When I retweet someone else’s words, I do my best to edit them carefully to preserve their original meaning, while also ensuring that the attribution (in the case of Twitter, the RT @originalposter or via @originalposter phrase) fits into the 140-character limit of Twitter. (We can debate the appropriate applications of RT and via. It would be great to have a widely known standard for their usage.*)

...or is it? Attribution matters on Twitter.

...or is it? Attribution matters on Twitter.

For me, this attention to attribution is just as important on Twitter as it is in journalistic writing or scholarly research. After all, let’s admit it: many of us are spending as much time with social media like Twitter as with these other media. We should do each other the ethical courtesy of attributing information.

I have also been frustrated on occasion when someone has retweeted my information and added his or her own personal spin in a way that is indistinguishable from my original Tweet. When my Tweet has been political or otherwise contentious in nature, editorializing upon my Tweet can misrepresent my views.

I accept misrepresentation of my words as a risk of participating in Twitter, but I’d like to see it minimized. Readers of the “spun Tweet” can always contact me directly for clarification, if attribution has been provided as described above, but that’s not too likely to happen. Twitter is a fabulous medium for conversation, but if you can’t tell whose voice is whose, it becomes a garbled mess.

I think it’s important that we carefully distinguish our own thoughts from those of others when we retweet. I’ve seen people do this by using quotation marks, simulated arrows <–, double slashes //, and so on. Again, we don’t have a clear standard in Twitterland for doing this.

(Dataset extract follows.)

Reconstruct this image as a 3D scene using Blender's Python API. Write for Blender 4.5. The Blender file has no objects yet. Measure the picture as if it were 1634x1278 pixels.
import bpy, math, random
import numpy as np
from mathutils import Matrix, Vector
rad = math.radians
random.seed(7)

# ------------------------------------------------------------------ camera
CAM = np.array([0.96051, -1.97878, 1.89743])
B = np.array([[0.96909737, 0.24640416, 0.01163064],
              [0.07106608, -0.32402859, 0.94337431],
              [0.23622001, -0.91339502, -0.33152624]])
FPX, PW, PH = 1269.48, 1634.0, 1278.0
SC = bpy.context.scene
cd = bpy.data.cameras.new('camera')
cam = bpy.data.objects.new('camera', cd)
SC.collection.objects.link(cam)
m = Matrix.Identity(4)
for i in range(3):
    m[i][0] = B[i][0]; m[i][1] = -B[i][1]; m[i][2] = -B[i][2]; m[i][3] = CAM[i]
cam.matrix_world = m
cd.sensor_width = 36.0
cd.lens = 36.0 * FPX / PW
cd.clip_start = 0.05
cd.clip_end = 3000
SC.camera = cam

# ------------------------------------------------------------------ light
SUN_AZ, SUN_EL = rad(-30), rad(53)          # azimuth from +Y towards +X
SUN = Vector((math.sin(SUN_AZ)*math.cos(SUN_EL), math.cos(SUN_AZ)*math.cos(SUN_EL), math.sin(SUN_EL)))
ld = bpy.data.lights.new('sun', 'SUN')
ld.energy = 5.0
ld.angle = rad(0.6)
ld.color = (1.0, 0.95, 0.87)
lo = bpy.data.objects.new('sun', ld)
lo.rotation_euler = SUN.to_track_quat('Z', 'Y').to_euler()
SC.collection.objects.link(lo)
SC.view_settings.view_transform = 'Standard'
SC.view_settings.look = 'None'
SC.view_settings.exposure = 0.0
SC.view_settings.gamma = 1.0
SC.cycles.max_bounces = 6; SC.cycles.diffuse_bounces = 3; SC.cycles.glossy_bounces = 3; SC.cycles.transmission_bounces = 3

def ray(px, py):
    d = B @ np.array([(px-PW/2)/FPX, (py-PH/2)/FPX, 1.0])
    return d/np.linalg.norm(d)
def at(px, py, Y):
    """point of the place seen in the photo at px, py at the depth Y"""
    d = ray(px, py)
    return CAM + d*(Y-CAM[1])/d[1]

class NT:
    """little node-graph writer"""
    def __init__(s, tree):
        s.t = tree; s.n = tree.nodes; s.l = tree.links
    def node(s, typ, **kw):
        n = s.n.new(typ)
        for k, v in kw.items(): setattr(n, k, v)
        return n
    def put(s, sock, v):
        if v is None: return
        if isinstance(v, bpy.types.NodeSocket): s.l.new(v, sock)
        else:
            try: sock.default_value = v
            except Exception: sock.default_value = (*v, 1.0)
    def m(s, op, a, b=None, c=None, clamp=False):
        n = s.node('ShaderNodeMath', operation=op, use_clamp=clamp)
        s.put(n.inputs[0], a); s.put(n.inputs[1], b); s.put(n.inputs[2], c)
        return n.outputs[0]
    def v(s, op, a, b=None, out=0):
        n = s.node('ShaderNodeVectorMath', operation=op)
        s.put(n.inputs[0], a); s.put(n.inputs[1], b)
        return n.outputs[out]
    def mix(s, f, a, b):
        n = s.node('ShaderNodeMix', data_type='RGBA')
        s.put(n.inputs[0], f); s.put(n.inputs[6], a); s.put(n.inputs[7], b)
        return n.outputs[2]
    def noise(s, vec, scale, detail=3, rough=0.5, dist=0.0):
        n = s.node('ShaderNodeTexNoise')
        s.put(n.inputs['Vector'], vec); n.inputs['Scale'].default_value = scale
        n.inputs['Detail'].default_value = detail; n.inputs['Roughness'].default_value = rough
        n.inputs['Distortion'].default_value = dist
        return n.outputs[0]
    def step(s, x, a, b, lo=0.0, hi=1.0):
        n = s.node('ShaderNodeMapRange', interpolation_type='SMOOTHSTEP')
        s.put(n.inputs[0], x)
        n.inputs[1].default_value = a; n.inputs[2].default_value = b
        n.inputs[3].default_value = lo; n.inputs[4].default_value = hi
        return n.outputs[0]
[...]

But whatever method is selected, the key for me is to preserve the original message’s meaning even as I might add my own.

This post isn’t meant to scold anyone who’s retweeted me, or to dissuade others from the use of retweets as a conversational tool, or – ahem – to discourage future retweets of my Tweets. I hope that we do eventually arrive at some consensus about how to maintain the two ethical principles above – attribution and accurate representation – throughout social media like Twitter.

Students and others first venturing into Twitter should be aware that like other media, it has its unique ethical challenges. But the 140-character limit shouldn’t cause us to abbreviate our attention to ethics.

* Personally, I tend to use RT to indicate that a direct quote follows (typically with abbreviations that do not change the intended meaning), and via when I have used someone else’s Tweet to locate a link or info and then added my own interpretation to it. Without a consistent standard, however – a la a Twitter stylebook – it’s hard to know who claims which words in a retweet. To further confound things, Twitter apps use different styles; Tweetie on my iPhone always uses via, whether I like it or not, and unfortunately for the maintenance of my personal standard, I’m often too lazy to edit retweets from my iPhone. (An interesting instance of the medium becoming the message, perhaps.)